▸ DATA RECORDS:
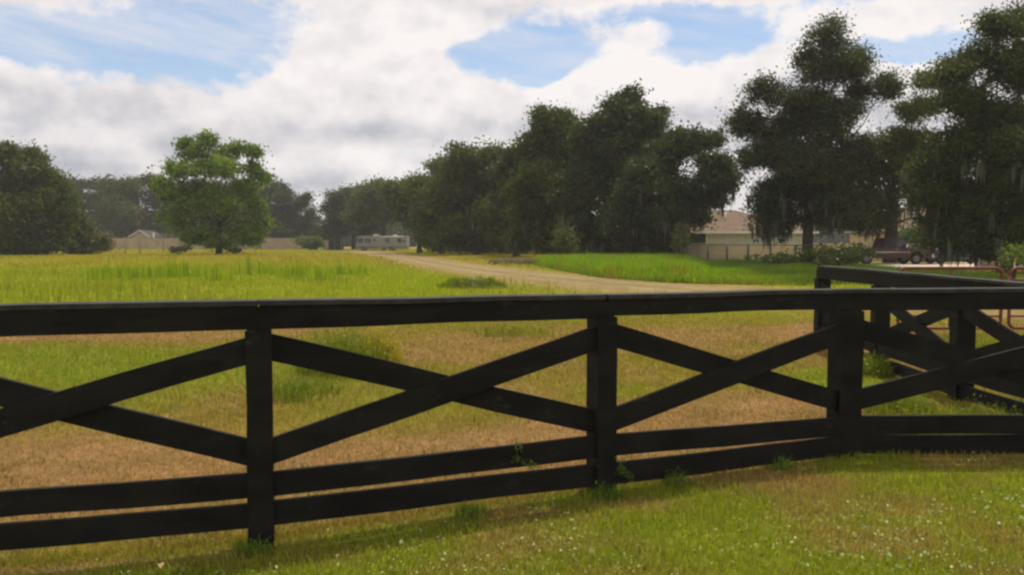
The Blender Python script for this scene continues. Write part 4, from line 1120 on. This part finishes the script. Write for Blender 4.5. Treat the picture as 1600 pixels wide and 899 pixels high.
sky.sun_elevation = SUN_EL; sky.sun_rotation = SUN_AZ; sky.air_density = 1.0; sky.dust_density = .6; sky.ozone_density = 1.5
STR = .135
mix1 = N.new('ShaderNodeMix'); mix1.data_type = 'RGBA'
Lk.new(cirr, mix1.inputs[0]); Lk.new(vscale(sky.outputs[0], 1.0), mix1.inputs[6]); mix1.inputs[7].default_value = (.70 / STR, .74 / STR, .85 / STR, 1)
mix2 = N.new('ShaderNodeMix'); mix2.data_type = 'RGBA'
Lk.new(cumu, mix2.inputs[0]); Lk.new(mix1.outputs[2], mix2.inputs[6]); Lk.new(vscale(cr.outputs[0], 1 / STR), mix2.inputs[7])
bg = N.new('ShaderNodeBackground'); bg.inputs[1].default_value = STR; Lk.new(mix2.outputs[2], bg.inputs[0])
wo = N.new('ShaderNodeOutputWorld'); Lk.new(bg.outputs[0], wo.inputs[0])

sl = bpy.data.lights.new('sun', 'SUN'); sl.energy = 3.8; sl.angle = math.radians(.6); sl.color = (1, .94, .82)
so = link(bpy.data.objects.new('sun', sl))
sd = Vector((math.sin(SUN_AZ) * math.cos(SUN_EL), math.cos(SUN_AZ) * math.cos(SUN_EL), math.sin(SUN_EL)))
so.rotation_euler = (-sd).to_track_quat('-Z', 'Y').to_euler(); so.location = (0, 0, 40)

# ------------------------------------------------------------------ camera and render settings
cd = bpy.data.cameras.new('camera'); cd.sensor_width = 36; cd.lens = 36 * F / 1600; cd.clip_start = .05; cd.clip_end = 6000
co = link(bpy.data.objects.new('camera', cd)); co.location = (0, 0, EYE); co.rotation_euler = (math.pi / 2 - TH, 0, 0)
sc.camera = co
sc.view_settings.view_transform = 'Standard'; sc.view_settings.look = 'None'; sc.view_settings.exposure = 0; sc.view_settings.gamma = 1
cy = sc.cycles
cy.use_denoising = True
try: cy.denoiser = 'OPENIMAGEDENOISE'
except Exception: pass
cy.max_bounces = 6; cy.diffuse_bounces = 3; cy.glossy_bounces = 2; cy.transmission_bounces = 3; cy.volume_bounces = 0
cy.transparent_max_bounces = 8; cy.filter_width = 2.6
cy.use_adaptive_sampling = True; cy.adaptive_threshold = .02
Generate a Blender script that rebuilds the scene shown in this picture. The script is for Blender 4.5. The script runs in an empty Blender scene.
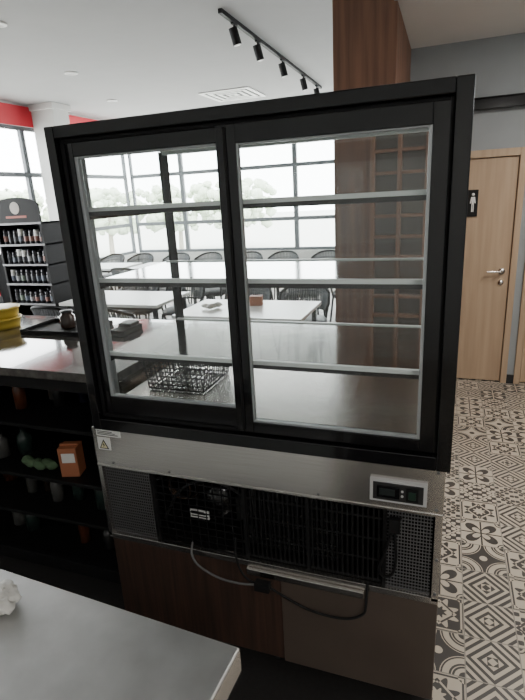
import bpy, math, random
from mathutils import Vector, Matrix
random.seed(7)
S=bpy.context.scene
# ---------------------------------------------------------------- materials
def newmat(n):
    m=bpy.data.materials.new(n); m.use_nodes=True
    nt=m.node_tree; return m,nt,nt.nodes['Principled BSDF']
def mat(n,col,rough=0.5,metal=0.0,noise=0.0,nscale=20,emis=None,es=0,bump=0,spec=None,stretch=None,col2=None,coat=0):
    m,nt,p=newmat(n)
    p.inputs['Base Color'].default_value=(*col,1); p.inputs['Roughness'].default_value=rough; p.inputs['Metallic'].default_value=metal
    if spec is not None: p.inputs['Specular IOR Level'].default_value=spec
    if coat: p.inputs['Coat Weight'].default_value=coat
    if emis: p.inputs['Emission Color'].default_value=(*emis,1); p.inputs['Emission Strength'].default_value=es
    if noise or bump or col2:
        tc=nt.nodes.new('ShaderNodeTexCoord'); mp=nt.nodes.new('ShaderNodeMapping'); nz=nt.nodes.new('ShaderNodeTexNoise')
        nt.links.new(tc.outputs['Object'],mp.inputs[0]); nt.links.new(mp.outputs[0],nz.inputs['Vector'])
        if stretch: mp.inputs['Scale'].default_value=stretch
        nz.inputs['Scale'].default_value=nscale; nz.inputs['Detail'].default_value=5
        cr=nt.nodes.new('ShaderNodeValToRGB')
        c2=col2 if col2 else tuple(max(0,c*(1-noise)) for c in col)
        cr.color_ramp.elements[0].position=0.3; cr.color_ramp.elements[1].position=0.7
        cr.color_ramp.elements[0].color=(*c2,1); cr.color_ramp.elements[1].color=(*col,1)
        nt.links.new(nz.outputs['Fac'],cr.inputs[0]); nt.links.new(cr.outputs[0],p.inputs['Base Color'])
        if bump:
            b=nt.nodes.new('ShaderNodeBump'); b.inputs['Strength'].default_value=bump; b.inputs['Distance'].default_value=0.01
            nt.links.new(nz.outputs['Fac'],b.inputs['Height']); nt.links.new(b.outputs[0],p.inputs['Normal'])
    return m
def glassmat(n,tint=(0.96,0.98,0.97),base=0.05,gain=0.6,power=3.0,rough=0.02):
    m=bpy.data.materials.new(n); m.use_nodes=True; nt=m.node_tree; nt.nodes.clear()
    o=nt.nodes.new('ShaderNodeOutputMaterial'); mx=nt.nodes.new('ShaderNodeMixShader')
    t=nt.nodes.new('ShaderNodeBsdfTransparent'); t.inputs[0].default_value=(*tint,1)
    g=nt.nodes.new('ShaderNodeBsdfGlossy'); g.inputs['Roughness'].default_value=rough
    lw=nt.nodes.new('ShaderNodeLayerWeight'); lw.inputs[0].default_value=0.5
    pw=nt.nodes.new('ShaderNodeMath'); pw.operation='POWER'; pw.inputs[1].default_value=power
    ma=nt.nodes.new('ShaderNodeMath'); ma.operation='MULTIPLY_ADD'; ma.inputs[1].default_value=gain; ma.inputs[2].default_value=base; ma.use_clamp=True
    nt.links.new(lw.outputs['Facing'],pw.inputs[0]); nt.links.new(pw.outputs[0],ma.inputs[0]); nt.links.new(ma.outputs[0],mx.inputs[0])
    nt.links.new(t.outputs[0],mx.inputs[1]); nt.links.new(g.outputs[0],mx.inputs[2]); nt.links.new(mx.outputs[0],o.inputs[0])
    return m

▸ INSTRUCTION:
Quote each entry above verbatim and drop the pictures.

▸ EXPECTED ANSWER:
The Blender Python script for this scene continues. Write part 4, from line 1120 on. This part finishes the script. Write for Blender 4.5. Treat the picture as 1600 pixels wide and 899 pixels high.
sky.sun_elevation = SUN_EL; sky.sun_rotation = SUN_AZ; sky.air_density = 1.0; sky.dust_density = .6; sky.ozone_density = 1.5
STR = .135
mix1 = N.new('ShaderNodeMix'); mix1.data_type = 'RGBA'
Lk.new(cirr, mix1.inputs[0]); Lk.new(vscale(sky.outputs[0], 1.0), mix1.inputs[6]); mix1.inputs[7].default_value = (.70 / STR, .74 / STR, .85 / STR, 1)
mix2 = N.new('ShaderNodeMix'); mix2.data_type = 'RGBA'
Lk.new(cumu, mix2.inputs[0]); Lk.new(mix1.outputs[2], mix2.inputs[6]); Lk.new(vscale(cr.outputs[0], 1 / STR), mix2.inputs[7])
bg = N.new('ShaderNodeBackground'); bg.inputs[1].default_value = STR; Lk.new(mix2.outputs[2], bg.inputs[0])
wo = N.new('ShaderNodeOutputWorld'); Lk.new(bg.outputs[0], wo.inputs[0])

sl = bpy.data.lights.new('sun', 'SUN'); sl.energy = 3.8; sl.angle = math.radians(.6); sl.color = (1, .94, .82)
so = link(bpy.data.objects.new('sun', sl))
sd = Vector((math.sin(SUN_AZ) * math.cos(SUN_EL), math.cos(SUN_AZ) * math.cos(SUN_EL), math.sin(SUN_EL)))
so.rotation_euler = (-sd).to_track_quat('-Z', 'Y').to_euler(); so.location = (0, 0, 40)

# ------------------------------------------------------------------ camera and render settings
cd = bpy.data.cameras.new('camera'); cd.sensor_width = 36; cd.lens = 36 * F / 1600; cd.clip_start = .05; cd.clip_end = 6000
co = link(bpy.data.objects.new('camera', cd)); co.location = (0, 0, EYE); co.rotation_euler = (math.pi / 2 - TH, 0, 0)
sc.camera = co
sc.view_settings.view_transform = 'Standard'; sc.view_settings.look = 'None'; sc.view_settings.exposure = 0; sc.view_settings.gamma = 1
cy = sc.cycles
cy.use_denoising = True
try: cy.denoiser = 'OPENIMAGEDENOISE'
except Exception: pass
cy.max_bounces = 6; cy.diffuse_bounces = 3; cy.glossy_bounces = 2; cy.transmission_bounces = 3; cy.volume_bounces = 0
cy.transparent_max_bounces = 8; cy.filter_width = 2.6
cy.use_adaptive_sampling = True; cy.adaptive_threshold = .02
Generate a Blender script that rebuilds the scene shown in this picture. The script is for Blender 4.5. The script runs in an empty Blender scene.
import bpy, math, random
from mathutils import Vector, Matrix
random.seed(7)
S=bpy.context.scene
# ---------------------------------------------------------------- materials
def newmat(n):
    m=bpy.data.materials.new(n); m.use_nodes=True
    nt=m.node_tree; return m,nt,nt.nodes['Principled BSDF']
def mat(n,col,rough=0.5,metal=0.0,noise=0.0,nscale=20,emis=None,es=0,bump=0,spec=None,stretch=None,col2=None,coat=0):
    m,nt,p=newmat(n)
    p.inputs['Base Color'].default_value=(*col,1); p.inputs['Roughness'].default_value=rough; p.inputs['Metallic'].default_value=metal
    if spec is not None: p.inputs['Specular IOR Level'].default_value=spec
    if coat: p.inputs['Coat Weight'].default_value=coat
    if emis: p.inputs['Emission Color'].default_value=(*emis,1); p.inputs['Emission Strength'].default_value=es
    if noise or bump or col2:
        tc=nt.nodes.new('ShaderNodeTexCoord'); mp=nt.nodes.new('ShaderNodeMapping'); nz=nt.nodes.new('ShaderNodeTexNoise')
        nt.links.new(tc.outputs['Object'],mp.inputs[0]); nt.links.new(mp.outputs[0],nz.inputs['Vector'])
        if stretch: mp.inputs['Scale'].default_value=stretch
        nz.inputs['Scale'].default_value=nscale; nz.inputs['Detail'].default_value=5
        cr=nt.nodes.new('ShaderNodeValToRGB')
        c2=col2 if col2 else tuple(max(0,c*(1-noise)) for c in col)
        cr.color_ramp.elements[0].position=0.3; cr.color_ramp.elements[1].position=0.7
        cr.color_ramp.elements[0].color=(*c2,1); cr.color_ramp.elements[1].color=(*col,1)
        nt.links.new(nz.outputs['Fac'],cr.inputs[0]); nt.links.new(cr.outputs[0],p.inputs['Base Color'])
        if bump:
            b=nt.nodes.new('ShaderNodeBump'); b.inputs['Strength'].default_value=bump; b.inputs['Distance'].default_value=0.01
            nt.links.new(nz.outputs['Fac'],b.inputs['Height']); nt.links.new(b.outputs[0],p.inputs['Normal'])
    return m
def glassmat(n,tint=(0.96,0.98,0.97),base=0.05,gain=0.6,power=3.0,rough=0.02):
    m=bpy.data.materials.new(n); m.use_nodes=True; nt=m.node_tree; nt.nodes.clear()
    o=nt.nodes.new('ShaderNodeOutputMaterial'); mx=nt.nodes.new('ShaderNodeMixShader')
    t=nt.nodes.new('ShaderNodeBsdfTransparent'); t.inputs[0].default_value=(*tint,1)
    g=nt.nodes.new('ShaderNodeBsdfGlossy'); g.inputs['Roughness'].default_value=rough
    lw=nt.nodes.new('ShaderNodeLayerWeight'); lw.inputs[0].default_value=0.5
    pw=nt.nodes.new('ShaderNodeMath'); pw.operation='POWER'; pw.inputs[1].default_value=power
    ma=nt.nodes.new('ShaderNodeMath'); ma.operation='MULTIPLY_ADD'; ma.inputs[1].default_value=gain; ma.inputs[2].default_value=base; ma.use_clamp=True
    nt.links.new(lw.outputs['Facing'],pw.inputs[0]); nt.links.new(pw.outputs[0],ma.inputs[0]); nt.links.new(ma.outputs[0],mx.inputs[0])
    nt.links.new(t.outputs[0],mx.inputs[1]); nt.links.new(g.outputs[0],mx.inputs[2]); nt.links.new(mx.outputs[0],o.inputs[0])
    return m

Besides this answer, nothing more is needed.